Building a portfolio that is strong and diversified takes a lot of work and a lot of patience. Managing a portfolio that is filled with ETFs (Exchange Traded Funds) from around the globe is one of the best ways to do this.
We already know that ETFs offer several benefits over mutual funds, so when you are diving into the world of ETFs make sure you observe some of these basic guidelines.
Rainy Day Funds
We have all heard this term before. A “rainy day” account is basically money you set aside for emergencies or unforeseen things happening. A good rule of thumb is to set aside about 6 months of income if you can. Put this money into a money market account, and have it there in case you miss on an investment.
Keep Portfolios Separate
Portfolios can be separated differently, but most people separate them into core conservative portfolios and growth portfolios. With a core conservative portfolio, your top priority is capital preservation, while growth is a secondary consideration. Your growth portfolios are more speculative, with capital growth as the primary goal. Keep these separate so no lines are blurred.
Diversify Your Portfolios
There are a couple of really good reasons why you need to diversify your portfolios. Unexpected events and market movements could really affect the way your portfolio performs. If you are invested in only one or two things, you can really get slammed. Have investments in ETFs that are on both sides of the risk.
Pick the Best Countries Through Research
Do some research, and do not get carried away by being too concentrated in one country or region. Make sure you take a good long look at the following:
- The stability and overall political & corporate governance.
- The legal environment, respect for contracts, low levels of corruption, due process, and rule of law.
- The macroeconomic environment, including fiscal discipline and currency strength.
- Political risks that could affect financial markets.
The best time to buy into a country’s stock market is when it is beaten down, but there are also signs that its economic and political problems will improve.

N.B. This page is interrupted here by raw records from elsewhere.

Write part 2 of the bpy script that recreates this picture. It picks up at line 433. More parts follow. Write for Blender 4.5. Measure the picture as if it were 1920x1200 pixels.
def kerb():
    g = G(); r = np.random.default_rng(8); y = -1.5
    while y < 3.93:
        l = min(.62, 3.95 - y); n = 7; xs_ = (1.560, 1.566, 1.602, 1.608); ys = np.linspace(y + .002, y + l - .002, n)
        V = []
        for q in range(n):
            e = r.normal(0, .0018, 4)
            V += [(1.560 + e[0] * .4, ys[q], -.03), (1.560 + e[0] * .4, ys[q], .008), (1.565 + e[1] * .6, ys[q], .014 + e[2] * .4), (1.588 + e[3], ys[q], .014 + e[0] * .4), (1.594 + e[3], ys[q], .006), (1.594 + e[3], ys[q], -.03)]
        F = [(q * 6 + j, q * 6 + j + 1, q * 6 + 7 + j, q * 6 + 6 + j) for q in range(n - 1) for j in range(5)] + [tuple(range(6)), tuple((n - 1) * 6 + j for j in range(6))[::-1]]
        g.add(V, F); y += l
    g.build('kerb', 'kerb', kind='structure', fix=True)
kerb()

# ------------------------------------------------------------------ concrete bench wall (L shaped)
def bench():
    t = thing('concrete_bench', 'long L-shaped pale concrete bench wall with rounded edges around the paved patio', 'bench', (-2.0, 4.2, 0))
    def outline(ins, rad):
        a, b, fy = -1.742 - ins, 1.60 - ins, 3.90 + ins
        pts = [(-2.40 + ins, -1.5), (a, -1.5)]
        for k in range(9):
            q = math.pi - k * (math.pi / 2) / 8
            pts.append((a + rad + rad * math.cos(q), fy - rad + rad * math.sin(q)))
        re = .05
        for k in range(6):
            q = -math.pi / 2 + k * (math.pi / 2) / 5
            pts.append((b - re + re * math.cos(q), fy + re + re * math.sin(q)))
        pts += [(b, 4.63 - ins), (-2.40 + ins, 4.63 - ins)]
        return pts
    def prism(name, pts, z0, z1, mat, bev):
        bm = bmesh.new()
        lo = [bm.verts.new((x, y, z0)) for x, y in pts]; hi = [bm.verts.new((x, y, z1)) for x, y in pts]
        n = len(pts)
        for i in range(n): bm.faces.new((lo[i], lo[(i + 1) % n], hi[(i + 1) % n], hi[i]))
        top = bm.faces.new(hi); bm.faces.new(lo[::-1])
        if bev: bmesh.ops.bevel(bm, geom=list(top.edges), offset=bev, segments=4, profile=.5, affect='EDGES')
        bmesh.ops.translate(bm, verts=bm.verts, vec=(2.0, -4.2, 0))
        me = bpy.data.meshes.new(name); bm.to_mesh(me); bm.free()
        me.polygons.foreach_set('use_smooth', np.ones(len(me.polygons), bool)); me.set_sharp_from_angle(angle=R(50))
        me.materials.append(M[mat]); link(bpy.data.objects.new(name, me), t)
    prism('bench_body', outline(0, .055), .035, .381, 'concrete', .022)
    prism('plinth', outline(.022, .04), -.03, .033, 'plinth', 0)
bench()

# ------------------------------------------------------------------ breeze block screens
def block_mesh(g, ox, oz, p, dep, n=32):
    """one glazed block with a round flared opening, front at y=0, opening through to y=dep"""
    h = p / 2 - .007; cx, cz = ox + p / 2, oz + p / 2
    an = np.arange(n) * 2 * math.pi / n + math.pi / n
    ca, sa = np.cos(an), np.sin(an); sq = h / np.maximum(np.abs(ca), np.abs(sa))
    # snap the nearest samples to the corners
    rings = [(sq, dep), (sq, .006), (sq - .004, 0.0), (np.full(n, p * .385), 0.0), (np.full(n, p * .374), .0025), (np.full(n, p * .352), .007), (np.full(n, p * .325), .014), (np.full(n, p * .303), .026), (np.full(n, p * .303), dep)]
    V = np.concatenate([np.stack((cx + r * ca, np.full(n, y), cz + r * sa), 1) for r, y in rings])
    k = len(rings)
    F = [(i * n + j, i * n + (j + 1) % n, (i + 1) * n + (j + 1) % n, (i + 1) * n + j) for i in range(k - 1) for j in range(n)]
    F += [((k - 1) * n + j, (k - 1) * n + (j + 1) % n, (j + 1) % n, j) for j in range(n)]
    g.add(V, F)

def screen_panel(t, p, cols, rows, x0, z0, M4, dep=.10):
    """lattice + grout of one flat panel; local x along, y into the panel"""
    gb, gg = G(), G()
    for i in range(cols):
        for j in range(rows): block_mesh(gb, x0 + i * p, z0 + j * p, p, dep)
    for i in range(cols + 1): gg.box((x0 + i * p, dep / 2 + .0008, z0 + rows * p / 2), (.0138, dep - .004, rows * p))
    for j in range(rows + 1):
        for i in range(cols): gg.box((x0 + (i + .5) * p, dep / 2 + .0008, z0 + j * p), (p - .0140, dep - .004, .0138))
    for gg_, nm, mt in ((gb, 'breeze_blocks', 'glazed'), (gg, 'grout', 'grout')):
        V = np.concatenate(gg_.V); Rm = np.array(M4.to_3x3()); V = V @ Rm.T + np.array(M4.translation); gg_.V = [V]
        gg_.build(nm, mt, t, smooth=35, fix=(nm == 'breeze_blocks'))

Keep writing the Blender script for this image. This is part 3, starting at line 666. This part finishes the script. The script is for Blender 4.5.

If you have a long-term perspective, you might consider annuities specially structured for ETF portfolios.
Cut Your Losses with a Trailing Stop-Loss Policy and ETF Put Options
Sometimes you buy into a stock that appreciates rapidly, and you feel really good about it. However, that same stock then starts to rapidly decline, and you find yourself in a tough position of not knowing what to do. Should you buy more and wait for it to climb again; should you sell off and cut losses; should you let it ride? These are all fair questions . Here is a simple rule to follow that will save you a lot of time and money.
If a position ever falls more than 20% from its high, sell it immediately and reassess the situation. If you invest in an ETF with a sizable downside risk, why not spend a few hundred dollars to purchase a put-option as an insurance policy? That extra few hundred dollars may save you thousands in the long run.
Rebalance Your Portfolio Annually
Keeping your portfolio updated and balanced is crucial. Make sure you look over your portfolio often, and rebalance it at least annually. This will keep your portfolio strong, up-to-date, and positioned properly in the right areas.
Building your portfolios with low-cost, tax-efficient Exchange Traded Funds is great way to build toward retirement, but setting it on autopilot could have some major consequences. Be sure that you are constantly reassessing all of your ETFs and making sure you are invested in what will work best for you.